I'm partial to the non-reference designs for a variety of reasons, and my second card is the MSI GTX 1080 Ti Gaming X 11G. This is a large, heavily factory overclocked 1080 Ti. Check this out:

These are two examples taken during the past day of how the 1080 Ti is doing. $5.25 to $5.90 per day would mean that you can buy for a $740 and have it pay for itself in 140 days at a moderate return, or it might do even better and earn that back in just 125 days. That's four months to earn back the cost, after which the card is purely profit. Power costs are a factor, though, which means subtract about $0.60 per day from the earnings. You're still looking at breaking even in less than six months, easy!

But why not go the other way, and buy four cards for a single system, a 1350W PSU, and you're still looking at ROI in six months or less. The difference is that with four cards cranking away, once you hit ROI you're looking at around $21 extra in income each day, every day. Could you use $600 a month in spending money? I know I could! How about $2,400 extra a month? Build four such mining rigs!

And it really is that easy. I'm not saying the 1080 Ti is the best mining card on the planet, but it's super fast and you can do four cards per PC instead of trying for six cards. That's a bit less management headache.

Just a final caveat: don't plan on running 20 or more of these systems in your home. Each one would use over 1000W of power, and on a typical 200A circuit you're limited to 24,000W on the entire circuit -- total! You still need to account for lights, appliances, etc. And if you're on a 150A or 100A circuit breaker, you'll have to get by with half of that. Also: fire hazard. Still, doing 5-10 systems is certainly possible.

Here's the quick math:
Basic PC setup: $870 (no case -- use a wire shelf)
Ryzen 5 1600: $230
Asus Prime-X370 Pro motherboard: $150
16GB DDR4-2667: $97
240GB SSD: $63 (boot faster, install updates faster)
1200W Titanium PSU: $280 (efficiency is really important!)
PCIe riser adapters: $50 (don't use the SATA to Molex power adapter, though!)

Four GTX 1080 Ti cards: starting at $680 each = $2,720
Total = $3,590, income of $20 per day = 180 days to ROI
Five PCs = $17,950, income of $100 per day.
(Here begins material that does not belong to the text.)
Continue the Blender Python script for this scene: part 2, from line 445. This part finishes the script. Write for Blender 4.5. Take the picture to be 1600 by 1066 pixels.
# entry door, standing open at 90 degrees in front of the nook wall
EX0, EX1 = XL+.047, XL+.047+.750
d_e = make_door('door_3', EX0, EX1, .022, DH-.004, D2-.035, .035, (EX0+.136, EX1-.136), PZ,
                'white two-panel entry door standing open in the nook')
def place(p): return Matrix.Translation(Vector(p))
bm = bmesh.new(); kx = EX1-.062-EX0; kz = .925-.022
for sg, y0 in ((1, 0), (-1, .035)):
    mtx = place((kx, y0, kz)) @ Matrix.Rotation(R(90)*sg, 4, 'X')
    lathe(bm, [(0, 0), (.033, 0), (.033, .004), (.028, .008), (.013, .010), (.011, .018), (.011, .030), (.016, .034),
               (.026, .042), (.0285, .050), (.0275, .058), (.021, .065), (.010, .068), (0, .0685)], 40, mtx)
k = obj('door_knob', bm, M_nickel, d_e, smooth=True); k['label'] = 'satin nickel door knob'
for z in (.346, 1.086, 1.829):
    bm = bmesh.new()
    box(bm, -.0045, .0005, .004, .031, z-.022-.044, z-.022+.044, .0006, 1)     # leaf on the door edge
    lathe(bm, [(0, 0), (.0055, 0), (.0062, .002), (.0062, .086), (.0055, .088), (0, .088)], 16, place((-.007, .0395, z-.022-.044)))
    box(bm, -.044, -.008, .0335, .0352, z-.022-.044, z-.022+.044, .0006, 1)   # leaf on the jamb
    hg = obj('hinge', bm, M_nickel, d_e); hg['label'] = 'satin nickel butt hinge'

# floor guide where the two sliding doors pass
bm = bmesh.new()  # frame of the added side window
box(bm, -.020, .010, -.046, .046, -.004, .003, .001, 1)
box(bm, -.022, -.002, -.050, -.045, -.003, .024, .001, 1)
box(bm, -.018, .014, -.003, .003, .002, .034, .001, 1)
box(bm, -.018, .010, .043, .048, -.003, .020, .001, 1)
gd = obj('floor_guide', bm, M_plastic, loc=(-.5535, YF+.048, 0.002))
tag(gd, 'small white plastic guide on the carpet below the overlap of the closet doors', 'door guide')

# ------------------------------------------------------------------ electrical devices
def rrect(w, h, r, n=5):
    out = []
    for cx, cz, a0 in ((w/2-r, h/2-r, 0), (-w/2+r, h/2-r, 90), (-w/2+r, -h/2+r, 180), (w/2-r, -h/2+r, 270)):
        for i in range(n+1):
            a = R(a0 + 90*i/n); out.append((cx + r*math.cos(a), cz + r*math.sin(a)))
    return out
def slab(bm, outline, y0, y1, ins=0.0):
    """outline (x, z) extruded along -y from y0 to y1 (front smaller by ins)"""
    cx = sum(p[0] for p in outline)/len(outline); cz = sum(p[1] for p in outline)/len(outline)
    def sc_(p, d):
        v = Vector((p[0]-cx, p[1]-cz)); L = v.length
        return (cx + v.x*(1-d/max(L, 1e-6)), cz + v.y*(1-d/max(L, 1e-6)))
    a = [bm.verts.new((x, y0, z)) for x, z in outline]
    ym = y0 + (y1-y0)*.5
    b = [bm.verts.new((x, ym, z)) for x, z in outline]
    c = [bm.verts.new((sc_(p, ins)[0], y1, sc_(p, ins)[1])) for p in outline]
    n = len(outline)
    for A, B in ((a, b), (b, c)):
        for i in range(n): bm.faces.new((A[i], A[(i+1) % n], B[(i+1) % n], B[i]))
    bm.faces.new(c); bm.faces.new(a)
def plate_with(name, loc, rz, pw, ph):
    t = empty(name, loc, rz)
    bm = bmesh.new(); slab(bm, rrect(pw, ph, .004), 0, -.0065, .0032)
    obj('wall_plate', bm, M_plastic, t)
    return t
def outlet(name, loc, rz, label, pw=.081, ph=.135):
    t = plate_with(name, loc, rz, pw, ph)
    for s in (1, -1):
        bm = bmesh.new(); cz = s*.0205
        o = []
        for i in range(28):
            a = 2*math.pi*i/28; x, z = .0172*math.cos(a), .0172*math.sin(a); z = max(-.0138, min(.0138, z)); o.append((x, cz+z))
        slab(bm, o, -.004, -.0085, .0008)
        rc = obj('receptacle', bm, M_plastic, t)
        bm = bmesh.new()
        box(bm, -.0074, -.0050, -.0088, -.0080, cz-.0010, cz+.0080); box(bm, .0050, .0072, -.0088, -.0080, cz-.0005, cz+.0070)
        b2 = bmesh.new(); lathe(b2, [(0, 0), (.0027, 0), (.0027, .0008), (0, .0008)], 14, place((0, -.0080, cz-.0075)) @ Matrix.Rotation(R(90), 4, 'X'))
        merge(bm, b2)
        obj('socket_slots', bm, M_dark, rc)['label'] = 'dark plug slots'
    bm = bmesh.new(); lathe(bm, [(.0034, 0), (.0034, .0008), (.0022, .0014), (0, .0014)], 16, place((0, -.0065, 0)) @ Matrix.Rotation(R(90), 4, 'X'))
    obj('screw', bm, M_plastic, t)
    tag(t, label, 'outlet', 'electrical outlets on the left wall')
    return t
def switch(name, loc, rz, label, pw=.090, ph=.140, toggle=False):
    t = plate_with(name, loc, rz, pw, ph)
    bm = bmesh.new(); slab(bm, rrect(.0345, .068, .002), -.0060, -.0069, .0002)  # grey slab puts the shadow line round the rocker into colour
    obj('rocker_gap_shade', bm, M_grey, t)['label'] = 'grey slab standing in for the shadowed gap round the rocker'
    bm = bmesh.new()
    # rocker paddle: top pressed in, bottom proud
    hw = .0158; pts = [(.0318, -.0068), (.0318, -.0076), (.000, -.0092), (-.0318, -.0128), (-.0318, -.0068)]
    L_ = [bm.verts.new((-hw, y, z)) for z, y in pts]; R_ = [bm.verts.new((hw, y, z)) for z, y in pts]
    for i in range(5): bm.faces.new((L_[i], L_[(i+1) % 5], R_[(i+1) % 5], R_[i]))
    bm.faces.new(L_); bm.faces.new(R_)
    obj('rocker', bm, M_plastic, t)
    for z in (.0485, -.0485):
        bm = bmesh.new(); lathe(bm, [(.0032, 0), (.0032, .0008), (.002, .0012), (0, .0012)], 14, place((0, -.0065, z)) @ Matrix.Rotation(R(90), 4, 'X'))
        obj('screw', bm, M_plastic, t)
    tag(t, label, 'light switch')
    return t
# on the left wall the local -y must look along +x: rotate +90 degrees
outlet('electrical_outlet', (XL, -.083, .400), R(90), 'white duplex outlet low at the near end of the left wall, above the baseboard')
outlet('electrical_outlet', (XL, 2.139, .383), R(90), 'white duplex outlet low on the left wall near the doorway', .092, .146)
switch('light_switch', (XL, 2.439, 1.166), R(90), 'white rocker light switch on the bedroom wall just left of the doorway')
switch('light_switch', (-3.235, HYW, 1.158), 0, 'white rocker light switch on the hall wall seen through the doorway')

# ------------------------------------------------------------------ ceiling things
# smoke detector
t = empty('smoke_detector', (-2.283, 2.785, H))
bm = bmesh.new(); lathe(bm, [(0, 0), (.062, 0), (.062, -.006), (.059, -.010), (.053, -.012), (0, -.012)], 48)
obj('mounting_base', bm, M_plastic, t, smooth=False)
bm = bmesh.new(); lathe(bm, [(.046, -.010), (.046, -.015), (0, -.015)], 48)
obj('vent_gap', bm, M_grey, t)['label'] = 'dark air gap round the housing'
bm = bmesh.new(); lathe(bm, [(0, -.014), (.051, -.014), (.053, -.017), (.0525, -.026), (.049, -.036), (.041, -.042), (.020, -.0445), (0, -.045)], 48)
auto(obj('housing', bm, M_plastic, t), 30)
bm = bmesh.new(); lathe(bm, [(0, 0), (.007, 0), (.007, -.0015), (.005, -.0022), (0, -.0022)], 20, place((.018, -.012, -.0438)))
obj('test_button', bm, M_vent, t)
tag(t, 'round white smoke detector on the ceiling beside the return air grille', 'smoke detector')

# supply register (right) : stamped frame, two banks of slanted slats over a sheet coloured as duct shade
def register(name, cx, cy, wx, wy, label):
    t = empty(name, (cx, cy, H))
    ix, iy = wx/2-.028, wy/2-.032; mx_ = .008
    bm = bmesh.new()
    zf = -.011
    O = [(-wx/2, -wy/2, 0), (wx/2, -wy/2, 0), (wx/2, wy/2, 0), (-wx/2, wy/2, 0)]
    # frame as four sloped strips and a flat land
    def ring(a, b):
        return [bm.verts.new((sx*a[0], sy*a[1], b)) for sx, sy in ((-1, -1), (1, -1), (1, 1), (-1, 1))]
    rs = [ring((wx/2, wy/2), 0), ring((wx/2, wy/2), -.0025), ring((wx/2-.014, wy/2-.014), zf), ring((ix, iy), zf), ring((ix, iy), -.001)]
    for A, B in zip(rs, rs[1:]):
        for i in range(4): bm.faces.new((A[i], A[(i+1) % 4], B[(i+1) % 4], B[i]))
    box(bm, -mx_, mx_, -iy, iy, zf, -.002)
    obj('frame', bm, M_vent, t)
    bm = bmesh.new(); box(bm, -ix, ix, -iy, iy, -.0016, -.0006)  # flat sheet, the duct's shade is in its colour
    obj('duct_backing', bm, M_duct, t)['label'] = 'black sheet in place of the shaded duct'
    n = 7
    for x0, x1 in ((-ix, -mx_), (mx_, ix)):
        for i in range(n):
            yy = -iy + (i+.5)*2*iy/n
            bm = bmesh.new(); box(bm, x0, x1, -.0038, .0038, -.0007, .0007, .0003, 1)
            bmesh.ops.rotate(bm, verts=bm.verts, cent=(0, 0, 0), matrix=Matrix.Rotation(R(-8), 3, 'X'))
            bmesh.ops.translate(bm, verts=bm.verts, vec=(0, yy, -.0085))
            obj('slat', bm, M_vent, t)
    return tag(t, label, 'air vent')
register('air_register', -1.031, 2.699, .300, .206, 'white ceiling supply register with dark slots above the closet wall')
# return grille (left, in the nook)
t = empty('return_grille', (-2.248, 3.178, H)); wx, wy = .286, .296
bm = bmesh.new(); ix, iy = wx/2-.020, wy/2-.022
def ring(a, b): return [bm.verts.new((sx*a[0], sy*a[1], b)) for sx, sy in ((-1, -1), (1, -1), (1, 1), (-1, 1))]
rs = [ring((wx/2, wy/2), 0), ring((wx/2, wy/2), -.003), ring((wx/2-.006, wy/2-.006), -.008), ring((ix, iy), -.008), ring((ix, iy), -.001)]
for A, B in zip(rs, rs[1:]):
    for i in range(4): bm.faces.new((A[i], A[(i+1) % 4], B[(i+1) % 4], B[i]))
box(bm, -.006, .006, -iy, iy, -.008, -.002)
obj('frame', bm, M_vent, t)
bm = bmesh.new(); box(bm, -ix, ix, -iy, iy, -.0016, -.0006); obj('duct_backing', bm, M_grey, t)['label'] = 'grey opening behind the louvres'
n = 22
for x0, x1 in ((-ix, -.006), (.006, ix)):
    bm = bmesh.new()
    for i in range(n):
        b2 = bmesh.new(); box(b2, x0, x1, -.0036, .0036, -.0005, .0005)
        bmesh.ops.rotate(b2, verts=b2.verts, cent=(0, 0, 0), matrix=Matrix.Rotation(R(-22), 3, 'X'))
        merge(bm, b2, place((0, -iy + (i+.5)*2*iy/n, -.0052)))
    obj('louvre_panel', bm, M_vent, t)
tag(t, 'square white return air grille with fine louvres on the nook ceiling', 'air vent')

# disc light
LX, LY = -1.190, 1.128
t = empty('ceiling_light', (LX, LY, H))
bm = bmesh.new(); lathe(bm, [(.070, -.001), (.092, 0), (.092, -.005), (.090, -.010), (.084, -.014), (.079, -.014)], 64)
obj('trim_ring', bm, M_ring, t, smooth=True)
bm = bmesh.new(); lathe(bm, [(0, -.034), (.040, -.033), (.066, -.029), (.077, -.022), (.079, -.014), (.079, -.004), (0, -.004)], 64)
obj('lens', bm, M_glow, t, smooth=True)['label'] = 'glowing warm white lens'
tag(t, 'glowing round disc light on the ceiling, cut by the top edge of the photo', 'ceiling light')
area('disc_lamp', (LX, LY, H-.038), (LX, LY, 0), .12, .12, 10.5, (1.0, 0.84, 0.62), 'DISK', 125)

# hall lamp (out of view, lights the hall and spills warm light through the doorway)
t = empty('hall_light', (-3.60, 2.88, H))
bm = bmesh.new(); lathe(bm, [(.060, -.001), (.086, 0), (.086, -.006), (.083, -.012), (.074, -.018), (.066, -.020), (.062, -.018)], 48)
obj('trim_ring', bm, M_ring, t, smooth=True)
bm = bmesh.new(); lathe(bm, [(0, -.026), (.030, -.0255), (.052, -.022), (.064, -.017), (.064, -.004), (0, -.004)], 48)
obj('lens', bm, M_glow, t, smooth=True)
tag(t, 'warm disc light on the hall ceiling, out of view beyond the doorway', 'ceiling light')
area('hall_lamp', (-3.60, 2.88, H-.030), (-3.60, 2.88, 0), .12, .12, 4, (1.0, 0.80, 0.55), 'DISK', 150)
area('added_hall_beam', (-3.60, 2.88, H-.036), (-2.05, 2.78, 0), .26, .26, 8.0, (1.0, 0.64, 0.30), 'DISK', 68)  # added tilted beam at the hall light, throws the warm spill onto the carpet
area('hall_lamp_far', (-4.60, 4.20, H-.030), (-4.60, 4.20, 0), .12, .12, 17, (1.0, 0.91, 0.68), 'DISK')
Still 180 days to ROI
Ten PCs = $35,900, income of $200 per day. Still 180 days to payoff!

More importantly, once the initial hardware has paid for itself, you're not earning $6,300 per month. Okay, maybe more, maybe less. It doesn't matter too much, as bottom line is you have a very nice salary that will continue to pay you with little to no additional effort.

If you're the enterprising type, maybe rent a warehouse with a couple of 200A circuits and plunk down $150K on forty crazy powerful PCs. Then earn $800 per day, 365 days per year, and you'd have the equivalent of a $292K salary. Ha. But I'd suggest starting smaller and working your way up to that level, rather than jumping in whole hog. And don't be surprised if the market shifts and you see profits drop by half!